**What this task involves**.
Retype each line of the material exactly, please, skipping any picture in it.

**Dataset**.
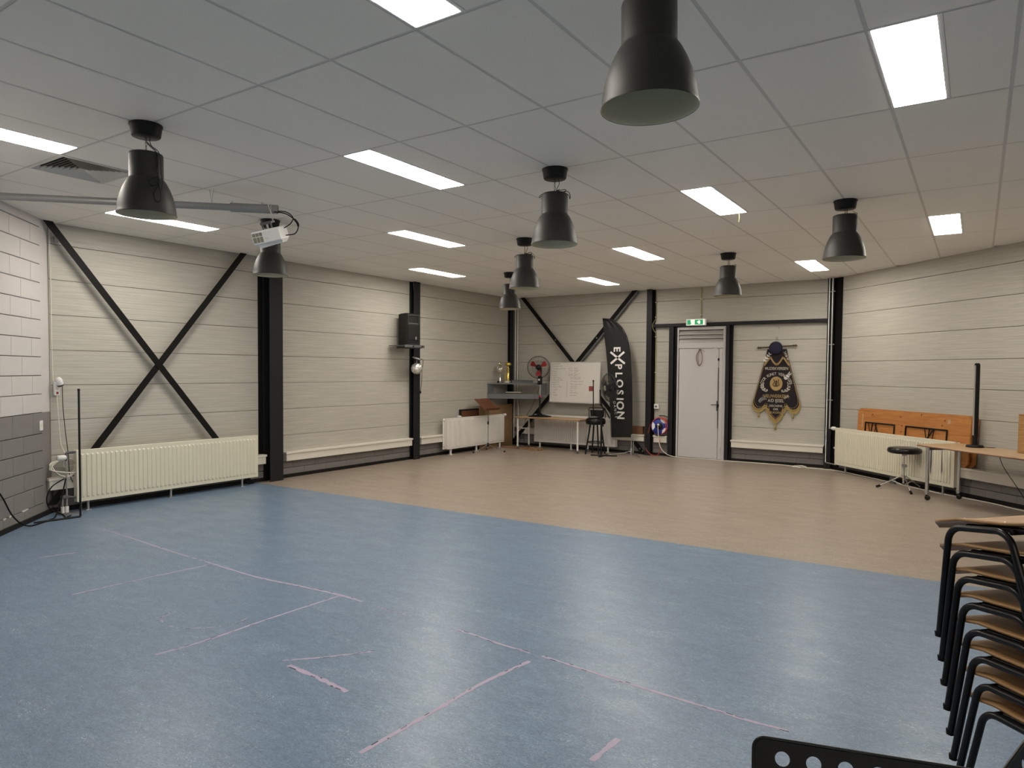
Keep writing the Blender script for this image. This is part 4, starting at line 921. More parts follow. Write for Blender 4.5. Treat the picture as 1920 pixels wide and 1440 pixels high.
def fletter(ch, x, z, size, off=.03, sx=1.0): addtext(lt, ch, size, T(x, -.016, z, R(90), R(90), 0), off, sx)
for ch, x, z, sz in (('E', -.335, 2.11, .20), ('P', -.297, 1.765, .205), ('L', -.288, 1.60, .205), ('O', -.268, 1.425, .205), ('S', -.26, 1.25, .205), ('I', -.256, 1.115, .205), ('O', -.25, .985, .215), ('N', -.236, .79, .215)): fletter(ch, x, z, sz)
for a, b_ in (((-.47, 2.055), (-.155, 1.822)), ((-.17, 2.055), (-.46, 1.822))):
    a = Vector(a); b_ = Vector(b_); d = (b_-a).normalized(); n = Vector((-d.y, d.x))*.021
    lt.add([(p.x, -.0165, p.y) for p in (a+n, b_+n, b_-n, a-n)], [(0, 1, 2, 3)])
part('lettering', lt, 'flagwhite', t)
lt = MB()
for i, ch in enumerate('DANCE'): addtext(lt, ch, .075, T(-.372+i*.012, -.017, 1.04-i*.072, R(90), R(90), 0), .0)
part('small_lettering', lt, 'flagwhite', t)
for x, y in ((-.42, -.30), (.30, -.28), (.08, .24)):
    part('tripod_leg', MB().tube([(0, 0, .09), (x*.3, y*.3, .045), (x, y, .012)], .007, 8), 'chrome', t)
part('base_hub', MB().lathe([(.02, .0), (.026, .03), (.022, .11), (.014, .14)], 12), 'galv', t); part('base_tube', MB().tube([(.0, .0, .10), (.004, .002, .42)], .011, 8).tube([(.045, .0, .06), (.045, .0, .40)], .008, 8), 'galv', t)
# timber on the floor below the desk
for i, (x, y, L_, a, lab) in enumerate(((-3.98, 10.12, 1.05, 4, 'reddish floor plank behind the front desk leg, rear of two'), (-3.95, 9.99, 1.10, -3, 'reddish floor plank beside the front desk leg, nearer of two'))):
    t = tag(MB().cbox(-L_/2, L_/2, -.035, .035, 0, .03, .002).build('plank', 'pallet', None, (x, y, .0), (0, 0, R(a))), lab, 'plank', 'loose planks under the desk')
t = thing('power_block', 'small orange-brown power block on the floor under the desk', 'power strip', (-3.55, 9.90, .0), R(12)); part('body', MB().cbox(-.09, .09, -.03, .03, 0.03, .065, .005), 'pallet', t); part('foot', MB().cbox(-.10, .10, -.04, .04, 0, .03, .003), 'pallet', t)
tag(MB().cbox(-.125, .125, -.05, .05, 0, .155, .003).cbox(-.128, .128, -.053, .053, .12, .16, .002).build('carton', 'cardboard', None, (-1.565, YB-.062, .406)), 'small brown box on the ledge right of the feather flag', 'box')
# cable reel
t = thing('cable_reel', 'blue cable reel with red cable on the ledge by the door', 'cable reel', (-1.085, YB-.075, .407))
rl = T(0, 0, .185, R(90), 0, R(8))
part('drum', MB().lathe([(.06, -.05), (.06, .05)], 24, rl), 'blackp', t)
part('front_disc', MB().lathe([(.0, .05), (.165, .05), (.168, .056), (.165, .062), (.0, .062)], 36, rl), 'reelblue', t); part('back_disc', MB().lathe([(.0, -.062), (.165, -.062), (.168, -.056), (.165, -.05), (.0, -.05)], 36, rl), 'reelblue', t)
cw = MB()
for i in range(7):
    for jz in (-.038, -.012, .014, .038): cw.tube([((.075+.0155*i)*math.cos(a), (.075+.0155*i)*math.sin(a), jz) for a in [2*math.pi*k/24 for k in range(24)]], .0082, 5, closed=True, X=rl)
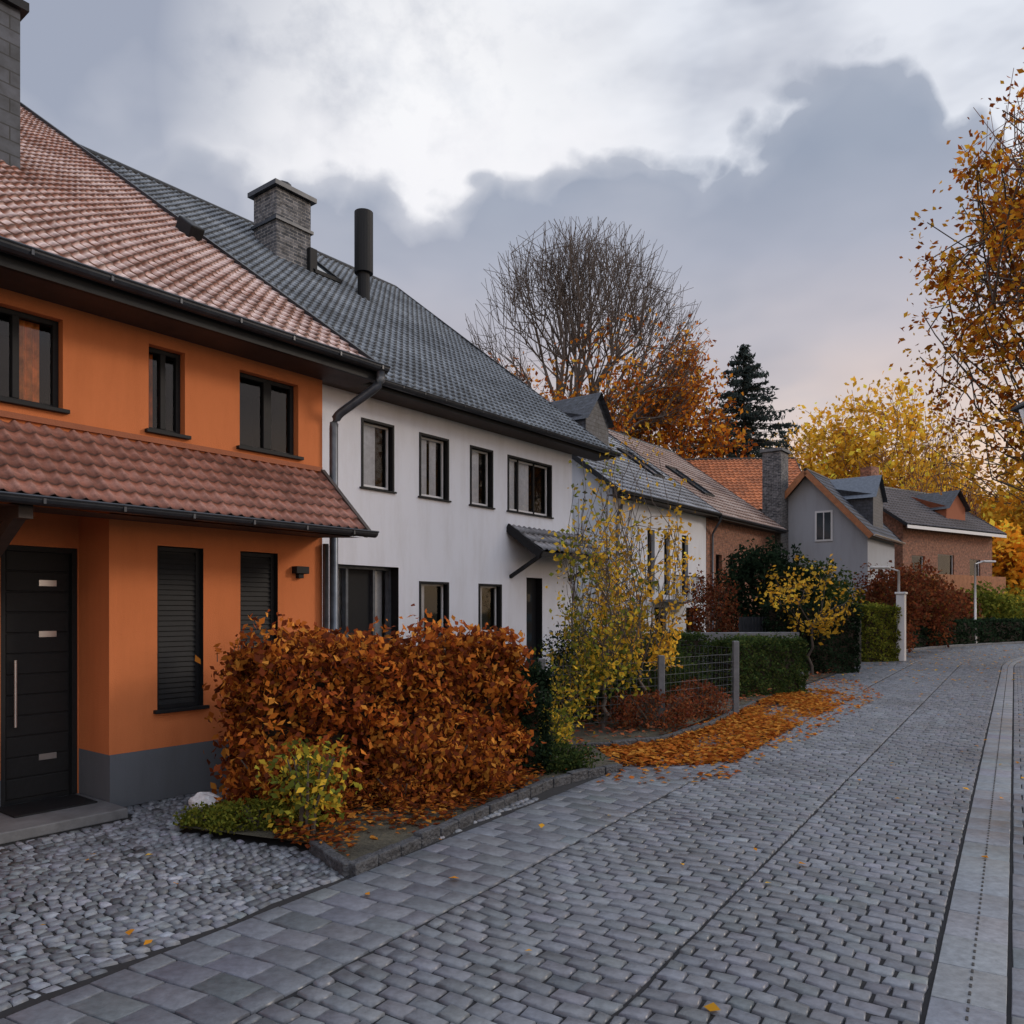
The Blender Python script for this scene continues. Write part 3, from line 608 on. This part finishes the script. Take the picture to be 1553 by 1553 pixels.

**Answer**.
Keep writing the Blender script for this image. This is part 4, starting at line 921. More parts follow. Write for Blender 4.5. Treat the picture as 1920 pixels wide and 1440 pixels high.
def fletter(ch, x, z, size, off=.03, sx=1.0): addtext(lt, ch, size, T(x, -.016, z, R(90), R(90), 0), off, sx)
for ch, x, z, sz in (('E', -.335, 2.11, .20), ('P', -.297, 1.765, .205), ('L', -.288, 1.60, .205), ('O', -.268, 1.425, .205), ('S', -.26, 1.25, .205), ('I', -.256, 1.115, .205), ('O', -.25, .985, .215), ('N', -.236, .79, .215)): fletter(ch, x, z, sz)
for a, b_ in (((-.47, 2.055), (-.155, 1.822)), ((-.17, 2.055), (-.46, 1.822))):
    a = Vector(a); b_ = Vector(b_); d = (b_-a).normalized(); n = Vector((-d.y, d.x))*.021
    lt.add([(p.x, -.0165, p.y) for p in (a+n, b_+n, b_-n, a-n)], [(0, 1, 2, 3)])
part('lettering', lt, 'flagwhite', t)
lt = MB()
for i, ch in enumerate('DANCE'): addtext(lt, ch, .075, T(-.372+i*.012, -.017, 1.04-i*.072, R(90), R(90), 0), .0)
part('small_lettering', lt, 'flagwhite', t)
for x, y in ((-.42, -.30), (.30, -.28), (.08, .24)):
    part('tripod_leg', MB().tube([(0, 0, .09), (x*.3, y*.3, .045), (x, y, .012)], .007, 8), 'chrome', t)
part('base_hub', MB().lathe([(.02, .0), (.026, .03), (.022, .11), (.014, .14)], 12), 'galv', t); part('base_tube', MB().tube([(.0, .0, .10), (.004, .002, .42)], .011, 8).tube([(.045, .0, .06), (.045, .0, .40)], .008, 8), 'galv', t)
# timber on the floor below the desk
for i, (x, y, L_, a, lab) in enumerate(((-3.98, 10.12, 1.05, 4, 'reddish floor plank behind the front desk leg, rear of two'), (-3.95, 9.99, 1.10, -3, 'reddish floor plank beside the front desk leg, nearer of two'))):
    t = tag(MB().cbox(-L_/2, L_/2, -.035, .035, 0, .03, .002).build('plank', 'pallet', None, (x, y, .0), (0, 0, R(a))), lab, 'plank', 'loose planks under the desk')
t = thing('power_block', 'small orange-brown power block on the floor under the desk', 'power strip', (-3.55, 9.90, .0), R(12)); part('body', MB().cbox(-.09, .09, -.03, .03, 0.03, .065, .005), 'pallet', t); part('foot', MB().cbox(-.10, .10, -.04, .04, 0, .03, .003), 'pallet', t)
tag(MB().cbox(-.125, .125, -.05, .05, 0, .155, .003).cbox(-.128, .128, -.053, .053, .12, .16, .002).build('carton', 'cardboard', None, (-1.565, YB-.062, .406)), 'small brown box on the ledge right of the feather flag', 'box')
# cable reel
t = thing('cable_reel', 'blue cable reel with red cable on the ledge by the door', 'cable reel', (-1.085, YB-.075, .407))
rl = T(0, 0, .185, R(90), 0, R(8))
part('drum', MB().lathe([(.06, -.05), (.06, .05)], 24, rl), 'blackp', t)
part('front_disc', MB().lathe([(.0, .05), (.165, .05), (.168, .056), (.165, .062), (.0, .062)], 36, rl), 'reelblue', t); part('back_disc', MB().lathe([(.0, -.062), (.165, -.062), (.168, -.056), (.165, -.05), (.0, -.05)], 36, rl), 'reelblue', t)
cw = MB()
for i in range(7):
    for jz in (-.038, -.012, .014, .038): cw.tube([((.075+.0155*i)*math.cos(a), (.075+.0155*i)*math.sin(a), jz) for a in [2*math.pi*k/24 for k in range(24)]], .0082, 5, closed=True, X=rl)
The Blender Python script for this scene continues. Write part 3, from line 608 on. This part finishes the script. Take the picture to be 1553 by 1553 pixels.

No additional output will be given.